What needs to be done:
Return a copy of each line that holds the string "Blender".

Material shown:
────────

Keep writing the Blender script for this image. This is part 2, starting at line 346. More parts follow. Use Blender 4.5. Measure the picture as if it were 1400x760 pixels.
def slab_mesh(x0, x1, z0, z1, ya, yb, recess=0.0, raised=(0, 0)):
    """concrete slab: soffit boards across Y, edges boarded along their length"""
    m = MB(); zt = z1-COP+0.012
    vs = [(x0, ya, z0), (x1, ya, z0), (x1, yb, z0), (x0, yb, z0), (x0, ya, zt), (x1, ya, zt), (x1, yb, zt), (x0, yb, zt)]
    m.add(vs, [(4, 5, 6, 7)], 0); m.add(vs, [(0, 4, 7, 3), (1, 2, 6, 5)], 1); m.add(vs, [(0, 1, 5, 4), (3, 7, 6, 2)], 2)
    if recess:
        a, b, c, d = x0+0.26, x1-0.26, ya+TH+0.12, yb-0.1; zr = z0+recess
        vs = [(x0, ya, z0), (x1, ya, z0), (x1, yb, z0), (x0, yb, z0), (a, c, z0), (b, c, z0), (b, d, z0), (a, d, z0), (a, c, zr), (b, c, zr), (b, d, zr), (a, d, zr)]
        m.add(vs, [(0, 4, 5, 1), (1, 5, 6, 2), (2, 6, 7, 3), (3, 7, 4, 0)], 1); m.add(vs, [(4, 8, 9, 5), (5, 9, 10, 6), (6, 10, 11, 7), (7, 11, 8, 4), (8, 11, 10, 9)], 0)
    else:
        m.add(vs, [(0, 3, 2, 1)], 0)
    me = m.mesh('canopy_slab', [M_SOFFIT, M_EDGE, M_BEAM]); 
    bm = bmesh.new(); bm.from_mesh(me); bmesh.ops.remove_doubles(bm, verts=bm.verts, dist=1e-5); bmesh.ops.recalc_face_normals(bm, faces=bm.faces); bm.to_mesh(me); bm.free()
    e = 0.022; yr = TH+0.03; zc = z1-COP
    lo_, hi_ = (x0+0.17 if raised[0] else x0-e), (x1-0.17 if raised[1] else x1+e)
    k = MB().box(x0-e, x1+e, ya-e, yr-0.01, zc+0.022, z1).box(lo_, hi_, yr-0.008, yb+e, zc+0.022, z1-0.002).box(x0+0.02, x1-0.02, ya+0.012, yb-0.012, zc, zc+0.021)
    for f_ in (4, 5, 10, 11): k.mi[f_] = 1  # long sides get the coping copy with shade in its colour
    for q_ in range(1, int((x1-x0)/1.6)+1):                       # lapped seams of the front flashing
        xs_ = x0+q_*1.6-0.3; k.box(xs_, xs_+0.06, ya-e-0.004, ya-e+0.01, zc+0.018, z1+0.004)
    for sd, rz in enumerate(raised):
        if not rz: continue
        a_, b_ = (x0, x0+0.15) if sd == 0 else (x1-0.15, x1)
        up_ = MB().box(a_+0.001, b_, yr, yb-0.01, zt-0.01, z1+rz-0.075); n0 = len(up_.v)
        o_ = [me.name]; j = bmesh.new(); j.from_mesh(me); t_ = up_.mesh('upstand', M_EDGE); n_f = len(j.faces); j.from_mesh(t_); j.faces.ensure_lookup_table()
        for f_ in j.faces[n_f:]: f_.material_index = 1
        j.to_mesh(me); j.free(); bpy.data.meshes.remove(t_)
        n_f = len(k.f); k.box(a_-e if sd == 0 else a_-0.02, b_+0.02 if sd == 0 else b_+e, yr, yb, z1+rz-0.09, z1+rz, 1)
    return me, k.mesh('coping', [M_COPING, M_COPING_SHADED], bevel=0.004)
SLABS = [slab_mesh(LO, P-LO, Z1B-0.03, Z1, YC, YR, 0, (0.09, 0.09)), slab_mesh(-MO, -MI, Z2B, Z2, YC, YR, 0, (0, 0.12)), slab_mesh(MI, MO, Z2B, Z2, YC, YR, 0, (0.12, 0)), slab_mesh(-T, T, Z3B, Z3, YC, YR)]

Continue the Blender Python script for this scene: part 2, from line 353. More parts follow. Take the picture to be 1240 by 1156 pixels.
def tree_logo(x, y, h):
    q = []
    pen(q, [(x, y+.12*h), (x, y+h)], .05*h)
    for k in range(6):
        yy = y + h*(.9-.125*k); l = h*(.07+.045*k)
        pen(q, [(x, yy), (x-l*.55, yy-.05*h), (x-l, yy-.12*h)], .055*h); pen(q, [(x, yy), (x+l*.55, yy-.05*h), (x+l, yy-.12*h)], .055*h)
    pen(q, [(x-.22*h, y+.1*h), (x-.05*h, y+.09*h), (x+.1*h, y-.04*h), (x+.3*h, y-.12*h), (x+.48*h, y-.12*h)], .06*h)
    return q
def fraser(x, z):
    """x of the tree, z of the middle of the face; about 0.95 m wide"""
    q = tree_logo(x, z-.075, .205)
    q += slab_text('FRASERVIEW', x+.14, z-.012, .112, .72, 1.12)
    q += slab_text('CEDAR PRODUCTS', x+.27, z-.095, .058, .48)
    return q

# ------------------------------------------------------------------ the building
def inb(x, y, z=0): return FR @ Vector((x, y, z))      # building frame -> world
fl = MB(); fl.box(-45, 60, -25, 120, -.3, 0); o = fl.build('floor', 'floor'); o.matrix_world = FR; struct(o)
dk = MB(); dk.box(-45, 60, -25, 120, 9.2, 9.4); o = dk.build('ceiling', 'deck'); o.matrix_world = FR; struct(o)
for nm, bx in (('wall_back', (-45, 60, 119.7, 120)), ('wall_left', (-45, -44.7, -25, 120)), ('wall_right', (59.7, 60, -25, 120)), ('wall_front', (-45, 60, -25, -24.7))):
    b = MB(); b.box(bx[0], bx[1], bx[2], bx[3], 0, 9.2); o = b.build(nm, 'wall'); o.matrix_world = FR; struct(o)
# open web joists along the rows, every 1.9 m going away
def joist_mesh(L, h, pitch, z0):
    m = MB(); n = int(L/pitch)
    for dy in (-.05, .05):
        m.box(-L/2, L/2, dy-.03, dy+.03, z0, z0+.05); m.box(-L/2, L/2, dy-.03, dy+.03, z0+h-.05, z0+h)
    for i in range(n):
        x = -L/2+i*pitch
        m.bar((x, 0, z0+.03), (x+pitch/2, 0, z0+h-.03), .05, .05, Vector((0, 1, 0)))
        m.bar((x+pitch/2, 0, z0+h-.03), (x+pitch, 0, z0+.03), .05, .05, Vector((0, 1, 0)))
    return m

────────

Written answer:
Keep writing the Blender script for this image. This is part 2, starting at line 346. More parts follow. Use Blender 4.5. Measure the picture as if it were 1400x760 pixels.
Continue the Blender Python script for this scene: part 2, from line 353. More parts follow. Take the picture to be 1240 by 1156 pixels.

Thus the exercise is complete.